§ EXERCISE DIRECTIONS
Take every line from the first down to the line with "return tuple(((v/255)/12.92 if" and set it down exactly, without the pictures.

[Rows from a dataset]
%%

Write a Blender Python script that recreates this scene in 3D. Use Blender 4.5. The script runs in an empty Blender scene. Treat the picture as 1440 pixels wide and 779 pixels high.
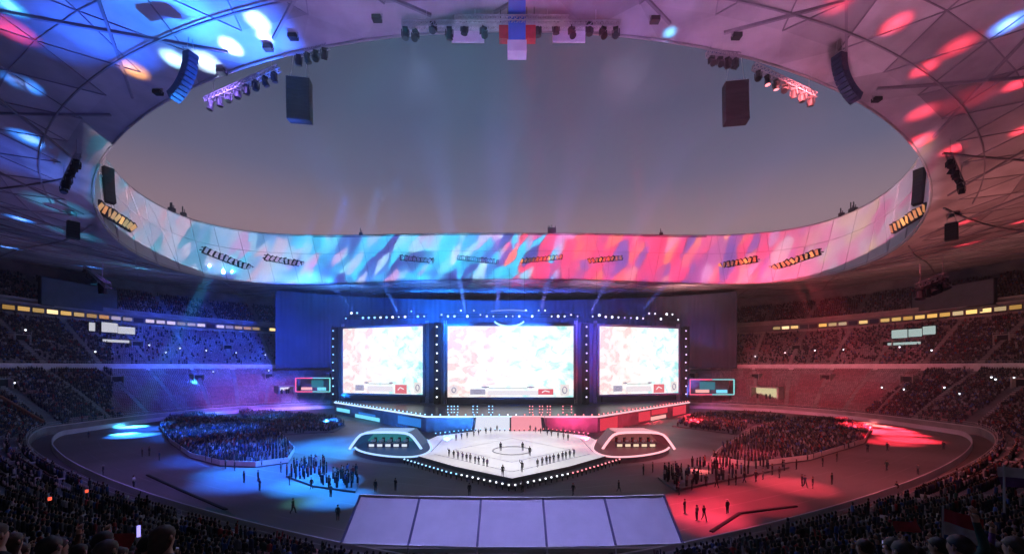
import bpy, bmesh, math, random
import numpy as np
from mathutils import Vector, Matrix, Euler
from mathutils.bvhtree import BVHTree
random.seed(7); rng = np.random.default_rng(7)
S = bpy.context.scene
COL = S.collection
PI = math.pi
F, CX, HY = 562.0, 720.0, 515.0          # focal length and horizon of the photograph, in its pixels
EYE = Vector((0, 0, 17.0))

# ------------------------------------------------------------------ helpers
def at(px, py, d):                        # pixel + depth -> world
    return Vector(((px-CX)/F*d, d, EYE.z+(HY-py)/F*d))
def onz(px, py, z=0.0):                   # pixel -> point on a level surface
    d = (EYE.z-z)*F/(py-HY)
    return Vector(((px-CX)/F*d, d, z))

def lin(c):
    return tuple(((v/255)/12.92 if v/255 <= .04045 else ((v/255+.055)/1.055)**2.4) for v in c)

def mat(name, col, rough=.6, metal=0.0, noise=0.0, scale=1.0, emit=None, estr=0.0, bump=0.0, spec=None, col2=None):
    m = bpy.data.materials.new(name); m.use_nodes = True
    nt = m.node_tree; b = nt.nodes['Principled BSDF']
    b.inputs['Base Color'].default_value = (*col, 1); b.inputs['Roughness'].default_value = rough
    b.inputs['Metallic'].default_value = metal
    if spec is not None: b.inputs['Specular IOR Level'].default_value = spec
    if noise or bump:
        tc = nt.nodes.new('ShaderNodeTexCoord')
        n = nt.nodes.new('ShaderNodeTexNoise'); n.inputs['Scale'].default_value = scale; n.inputs['Detail'].default_value = 6
        nt.links.new(tc.outputs['Object'], n.inputs['Vector'])
        if noise:
            r = nt.nodes.new('ShaderNodeValToRGB')
            a = tuple(max(0, c*(1-noise)) for c in col); d = col2 or tuple(min(1, c*(1+noise)) for c in col)
            r.color_ramp.elements[0].position = .32; r.color_ramp.elements[1].position = .68
            r.color_ramp.elements[0].color = (*a, 1); r.color_ramp.elements[1].color = (*d, 1)
            nt.links.new(n.outputs['Fac'], r.inputs['Fac']); nt.links.new(r.outputs['Color'], b.inputs['Base Color'])
        if bump:
            bp = nt.nodes.new('ShaderNodeBump'); bp.inputs['Strength'].default_value = bump
            nt.links.new(n.outputs['Fac'], bp.inputs['Height']); nt.links.new(bp.outputs['Normal'], b.inputs['Normal'])
    if emit:
        b.inputs['Emission Color'].default_value = (*emit, 1); b.inputs['Emission Strength'].default_value = estr
    return m

def attr_mat(name, attr, rough=.8):
    m = bpy.data.materials.new(name); m.use_nodes = True
    nt = m.node_tree; b = nt.nodes['Principled BSDF']; b.inputs['Roughness'].default_value = rough
    b.inputs['Specular IOR Level'].default_value = .2
    a = nt.nodes.new('ShaderNodeAttribute'); a.attribute_name = attr
    nt.links.new(a.outputs['Color'], b.inputs['Base Color'])
    return m

class MB:
    def __init__(s): s.v = []; s.f = []; s.m = []
    def add(s, verts, faces, mi=0):
        o = len(s.v); s.v.extend(tuple(v) for v in verts)
        for f in faces: s.f.append(tuple(i+o for i in f)); s.m.append(mi)
    def box(s, c, size, rz=0.0, mi=0, M=None):
        x, y, z = (q/2 for q in size); R = Matrix.Rotation(rz, 3, 'Z') if M is None else M
        c = Vector(c)
        vs = [c+R@Vector(p) for p in ((-x,-y,-z),(x,-y,-z),(x,y,-z),(-x,y,-z),(-x,-y,z),(x,-y,z),(x,y,z),(-x,y,z))]
        s.add(vs, ((3,2,1,0),(4,5,6,7),(0,1,5,4),(1,2,6,5),(2,3,7,6),(3,0,4,7)), mi)
    def bar(s, p, q, w, h=None, mi=0, up=(0,0,1)):
        p, q = Vector(p), Vector(q); d = q-p; L = d.length
        if L < 1e-6: return
        d /= L; u = Vector(up)
        if abs(d.dot(u)) > .98: u = Vector((1,0,0))
        sx = d.cross(u).normalized(); uz = sx.cross(d)
        M = Matrix((sx, d, uz)).transposed()
        s.box((p+q)/2, (w, L, h or w), M=M, mi=mi)
    def tube(s, pts, r, n=6, mi=0, cap=True):
        pts = [Vector(p) for p in pts]; rs = r if isinstance(r, (list, tuple)) else [r]*len(pts)
        o = len(s.v); N = len(pts)
        for i, p in enumerate(pts):
            d = (pts[min(i+1,N-1)]-pts[max(i-1,0)]).normalized()
            u = Vector((0,0,1)) if abs(d.z) < .9 else Vector((1,0,0))
            a = d.cross(u).normalized(); b = a.cross(d)
            for k in range(n):
                t = 2*PI*k/n; s.v.append(tuple(p+(a*math.cos(t)+b*math.sin(t))*rs[i]))
        for i in range(N-1):
            for k in range(n):
                s.f.append((o+i*n+k, o+i*n+(k+1)%n, o+(i+1)*n+(k+1)%n, o+(i+1)*n+k)); s.m.append(mi)
        if cap:
            s.f.append(tuple(o+k for k in range(n))[::-1]); s.m.append(mi)
            s.f.append(tuple(o+(N-1)*n+k for k in range(n))); s.m.append(mi)
    def prism(s, poly, z0, z1, mi=0, mtop=None):      # poly: list of (x,y) counter-clockwise
        n = len(poly)
        vs = [(p[0], p[1], z0) for p in poly]+[(p[0], p[1], z1) for p in poly]
        s.add(vs, [tuple(range(n))[::-1]]+[(i, (i+1) % n, n+(i+1) % n, n+i) for i in range(n)], mi)
        o = len(s.v)-2*n
        s.f.append(tuple(o+n+i for i in range(n))); s.m.append(mi if mtop is None else mtop)
    def sheet(s, rows, mi=0, closed=True):            # rows: list of point rings
        o = len(s.v); n = len(rows[0])
        for r in rows: s.v.extend(tuple(p) for p in r)
        for i in range(len(rows)-1):
            for k in range(n if closed else n-1):
                s.f.append((o+i*n+k, o+i*n+(k+1) % n, o+(i+1)*n+(k+1) % n, o+(i+1)*n+k)); s.m.append(mi)
    def build(s, name, mats, parent=None, smooth=False):
        me = bpy.data.meshes.new(name); me.from_pydata(s.v, [], s.f); 
        for m in (mats if isinstance(mats, (list, tuple)) else [mats]): me.materials.append(m)
        me.polygons.foreach_set('material_index', s.m)
        if smooth: me.polygons.foreach_set('use_smooth', [True]*len(s.f))
        me.update()
        o = bpy.data.objects.new(name, me); COL.objects.link(o)
        if parent: o.parent = parent
        return o

def tag(o, label, cat, group=None, kind=None):
    if len(label.split()) > 16: print('LONG', label)
    o['label'] = label; o['category'] = cat
    if group: o['group'] = group
    if kind: o['kind'] = kind
    return o
def empty(name, loc=(0,0,0), rz=0.0):
    o = bpy.data.objects.new(name, None); COL.objects.link(o); o.location = loc; o.rotation_euler = (0,0,rz)
    return o
def copy_tree(o, parent=None):
    c = o.copy(); COL.objects.link(c)
    if parent: c.parent = parent
    for ch in list(o.children): copy_tree(ch, c)
    return c

# ------------------------------------------------------------------ materials
M = {}
M['concrete'] = mat('concrete', (.30,.29,.28), .85, noise=.25, scale=.3)
M['concrete_dark'] = mat('concrete_dark', (.16,.16,.17), .85, noise=.3, scale=.25)
M['rail'] = mat('rail_paint', (.62,.60,.62), .45, noise=.1, scale=.6)
M['black'] = mat('black_metal', (.009,.009,.012), .6, noise=.3, scale=2, spec=.25)
M['blackcloth'] = mat('black_cloth', (.03,.03,.035), .9, noise=.4, scale=.5, bump=.3)
M['steel'] = mat('steel_beam', (.22,.21,.23), .5, noise=.25, scale=.2)
M['alu'] = mat('truss_alu', (.55,.56,.58), .35, .7, noise=.1, scale=3)
M['white'] = mat('white_paint', (.75,.75,.76), .5, noise=.08, scale=1)
M['red_paint'] = mat('red_paint', (.5,.02,.03), .5, noise=.15, scale=2)
M['glass_dark'] = mat('dark_glass', (.02,.025,.035), .12)
def emis(name, c, s):
    return mat(name, (.02,.02,.02), .5, emit=c, estr=s)
M['warm'] = emis('warm_lamp', (1,.62,.18), 1.6)
M['gold'] = emis('gold_window', (1,.60,.20), 1.0)
M['lampwhite'] = emis('white_lamp', (.85,.9,1), 3.0)
M['lampblue'] = emis('blue_lamp', (.30,.62,1), 2.6)
M['lampred'] = emis('red_lamp', (1,.25,.28), 2.4)
M['lamplilac'] = emis('lilac_lamp', (.75,.62,1), 2.2)
M['signwhite'] = emis('lit_sign', (.95,.95,1), .6)
M['signteal'] = emis('lit_sign_teal', (.75,1,.95), .5)

# ------------------------------------------------------------------ plan curves
def sgnpow(v, e): return np.sign(v)*np.abs(v)**e
def ring(a, b, c, n, t, nn=None):                      # nn: exponent of the half nearer the camera
    ct, st = np.cos(t), np.sin(t); e = np.where(st < 0, 2/(nn or n), 2/n)
    return a*sgnpow(ct, e), c+b*sgnpow(st, e)
def ring3(a, b, c, n, t, z, nn=None):
    x, y = ring(a, b, c, n, t, nn); z = np.broadcast_to(z, x.shape)
    return np.stack([x, y, z], -1)
def tier_ring(p, t, z): return ring3(p[0], p[1], p[2], p[5], t, z, p[4])
NB = 2.5
def tvals(n, a=128, b=100, c=100):                     # parameter values spaced evenly along the curve
    tt = np.linspace(0, 2*PI, 20001); x, y = ring(a, b, c, NB, tt)
    s = np.r_[0, np.cumsum(np.hypot(np.diff(x), np.diff(y)))]
    return np.interp(np.linspace(0, s[-1], n, endpoint=False), s, tt)
T = tvals(300)
NN, NF = 1.24, 3.2                                     # the arena oval: pinched near half, squarer far half
WALL = (115, 72, 99, 2.0, NN, NF); LBACK = (133, 100.5, 100.5, 15.6, NB, NB)
MFRONT = (133.5, 104, 100, 17.4, NB, NB); MBACK = (153, 126, 100, 32.6, NB, NB)
UFRONT = (155, 128, 100, 37.6, NB, NB); UBACK = (170, 143, 100, 48, NB, NB)
def lerp4(A, B, s): return tuple(A[i]+(B[i]-A[i])*s for i in range(6))

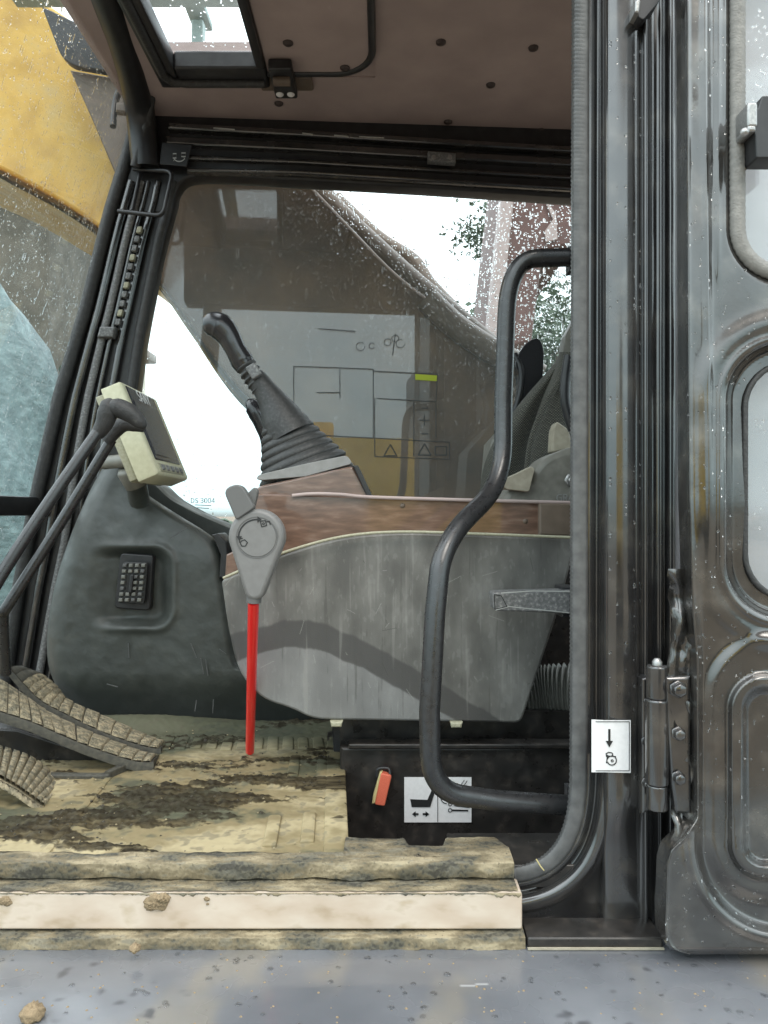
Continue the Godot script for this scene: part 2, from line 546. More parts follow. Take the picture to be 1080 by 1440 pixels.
	for g in [["glass", 0.04, 0.5, L(.9, 1, .97)], ["door_glass", 0.10, 0.5, L(.8, .85, .85)]]:
		var m := StandardMaterial3D.new()
		m.resource_name = g[0]
		m.transparency = BaseMaterial3D.TRANSPARENCY_ALPHA
		m.albedo_color = Color(g[3].r, g[3].g, g[3].b, g[1])
		m.roughness = 0.0
		m.metallic_specular = g[2]
		M[g[0]] = m
	var w := StandardMaterial3D.new()
	w.resource_name = "water"
	w.refraction_enabled = true
	w.refraction_scale = 0.033
	w.albedo_color = Color(1, 1, 1, 0.0)
	w.transparency = BaseMaterial3D.TRANSPARENCY_ALPHA
	w.roughness = 0.0
	M["water"] = w

# ------------------------------------------------------------------ the picture
func _ready() -> void:
	rng.seed = 4711
	var cam := Camera3D.new()
	cam.name = "camera"
	cam.position = Vector3(0, EYE, 0)
	cam.fov = rad_to_deg(2.0 * atan(720.0 / F))
	cam.near = 0.05
	cam.far = 600.0
	add_child(cam)
	cam.current = true
	var we := WorldEnvironment.new()
	we.name = "environment"
	var e := Environment.new()
	e.background_mode = Environment.BG_SKY
	var sm := ProceduralSkyMaterial.new()
	sm.sky_top_color = Color(0.95, 0.98, 1.0)
	sm.sky_horizon_color = Color(0.505, 0.578, 0.588)
	sm.sky_curve = 0.7
	sm.sky_energy_multiplier = 1.65
	sm.ground_bottom_color = Color(0.25, 0.22, 0.2)
	sm.ground_horizon_color = Color(0.5, 0.5, 0.48)
	sm.sun_angle_max = 1.0
	var sky := Sky.new()
	sky.sky_material = sm
	e.sky = sky
	e.background_energy_multiplier = 1.0
	e.tonemap_mode = Environment.TONE_MAPPER_LINEAR
	e.tonemap_exposure = 1.75
	e.sdfgi_enabled = true
	e.ssao_enabled = true
	e.ssil_enabled = true
	we.environment = e
	add_child(we)
	var sun := DirectionalLight3D.new()
	sun.name = "sun"
	sun.light_color = Color(1.0, 0.98, 0.95)
	sun.light_energy = 0.35
	sun.light_angular_distance = 25.0
	sun.shadow_enabled = true
	sun.rotation_degrees = Vector3(-52, 22, 0)
	add_child(sun)
	materials()
	setting()
	cab_shell()
	far_side()
	windshield()
	roof_hatch()
	pillar()
	sill_and_deck()
	floor_mat()
	seat_riser()
	console()
	joystick()
	lock_lever()
	dash()
	monitor()
	travel_controls()
	seat()
	grab_handle()
	door()
	outside()

# right-hand wall of the cab: a plane that turns slightly away
func WD(px: float, off := 0.0) -> float:
	return (1.95 + off) / (1.0 - 0.065 * (px - 540.0) / F)

func wplate(mb: MB, pts: Array, off: float, thick: float, bevel := 0.0, r := 0.0) -> MB:
	var u := Vector3(1, 0, -0.065).normalized()
	var zz := u.cross(Vector3.UP)
	var o := P(540, 720, WD(540, off))
	var flat := []
	var out := PackedVector2Array()
	for p in outline(pts, F, r):       # at depth F one metre is one pixel
		var px := p.x + 540.0
		var py := 720.0 - (p.y - EYE)
		var q := P(px, py, WD(px, off)) - o
		out.append(Vector2(q.dot(u), q.y))
	mb.prism(out, Transform3D(Basis(u, Vector3.UP, zz), o), thick, bevel)
	return mb

func wstrip(mb: MB, pts: Array, w: float, off: float, thick: float, bevel: float) -> void:
	var up := []
	var dn := []
	for p in pts:
		up.append([p[0], p[1] - w / 2])
		dn.push_front([p[0], p[1] + w / 2])
	wplate(mb, up + dn, off, thick, bevel)

const AL := [[150, 196], [230, 172], [300, 150], [430, 118], [560, 78], [700, 45], [830, 20], [960, 2], [1100, -20]]
const AR := [[150, 262], [276, 247], [345, 228], [470, 203], [600, 186], [700, 180], [760, 178], [960, 130], [1100, 100]]

func setting() -> void:
	var mb := MB.new()
	mb.quad(Vector3(-260, 0, -260), Vector3(260, 0, -260), Vector3(260, 0, 260), Vector3(-260, 0, 260), Vector3.UP)
	struct("ground", mb, M.earth)

func cab_shell() -> void:
	var Y := EYE + 0.98
	var mb := MB.new()
	# ceiling lining in four butted slabs round the hatch opening
	for s in [[-0.62, -0.50, 0.96, 2.06], [-0.02, 0.95, 0.96, 2.06], [-0.50, -0.02, 0.96, 1.13], [-0.50, -0.02, 1.735, 2.06]]:
		mb.box(Vector3((s[0] + s[1]) / 2, Y + 0.04, -(s[2] + s[3]) / 2), Vector3(s[1] - s[0], 0.08, s[3] - s[2]))
	var c := struct("ceiling", mb, M.ceiling_lining)
	for q in [[392, 146], [750, 68], [630, 172], [760, 184], [620, 60], [690, 120]]:
		var b := MB.new()
		var p := P(q[0], q[1], 0.978 * F / (720.0 - q[1]))
		b.lathe([[0.0001, -0.006], [0.005, -0.006], [0.010, -0.003], [0.011, 0.002]], Transform3D(Basis(), p + Vector3(0, 0.001, 0)), 12)
		obj("lining_button", b, M.ceiling_button, c)
	# cab sides that close the box; the door opening, the hatch and the panes let the light in
	mb = MB.new()
	mb.box(Vector3(0.16, EYE + 0.875, -0.99), Vector3(1.56, 0.21, 0.08), 0.01)
	struct("wall_over_door", mb, M.satin_black)
	mb = MB.new()
	mb.tube(curve([P(-40, -150, 0.97), P(-75, 300, 0.97), P(-130, 720, 0.97), P(-170, 1270, 0.97)]), 0.035, 10)
	struct("pillar_beside_door", mb, M.satin_black)
	mb = MB.new()
	mb.box(Vector3(0.93, EYE - 0.3, -1.5), Vector3(0.06, 0.8, 1.1), 0.01)
	mb.box(Vector3(0.93, EYE + 0.9, -1.5), Vector3(0.06, 0.2, 1.1), 0.01)
	struct("wall_rear", mb, M.dark_well)
	mb = MB.new()
	wplate(mb, [[150, 748], [900, 748], [900, 1180], [60, 1180]], 0.0, 0.06)
	struct("wall_below_window", mb, M.dark_well)
	mb = MB.new()
	mb.box(Vector3(-0.15, EYE - 0.66, -1.52), Vector3(2.1, 0.06, 1.08))
	struct("floor", mb, M.dark_well)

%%

§ FULL ANSWER
Write a Blender Python script that recreates this scene in 3D. Use Blender 4.5. The script runs in an empty Blender scene. Treat the picture as 1440 pixels wide and 779 pixels high.
import bpy, bmesh, math, random
import numpy as np
from mathutils import Vector, Matrix, Euler
from mathutils.bvhtree import BVHTree
random.seed(7); rng = np.random.default_rng(7)
S = bpy.context.scene
COL = S.collection
PI = math.pi
F, CX, HY = 562.0, 720.0, 515.0          # focal length and horizon of the photograph, in its pixels
EYE = Vector((0, 0, 17.0))

# ------------------------------------------------------------------ helpers
def at(px, py, d):                        # pixel + depth -> world
    return Vector(((px-CX)/F*d, d, EYE.z+(HY-py)/F*d))
def onz(px, py, z=0.0):                   # pixel -> point on a level surface
    d = (EYE.z-z)*F/(py-HY)
    return Vector(((px-CX)/F*d, d, z))

def lin(c):
    return tuple(((v/255)/12.92 if v/255 <= .04045 else ((v/255+.055)/1.055)**2.4) for v in c)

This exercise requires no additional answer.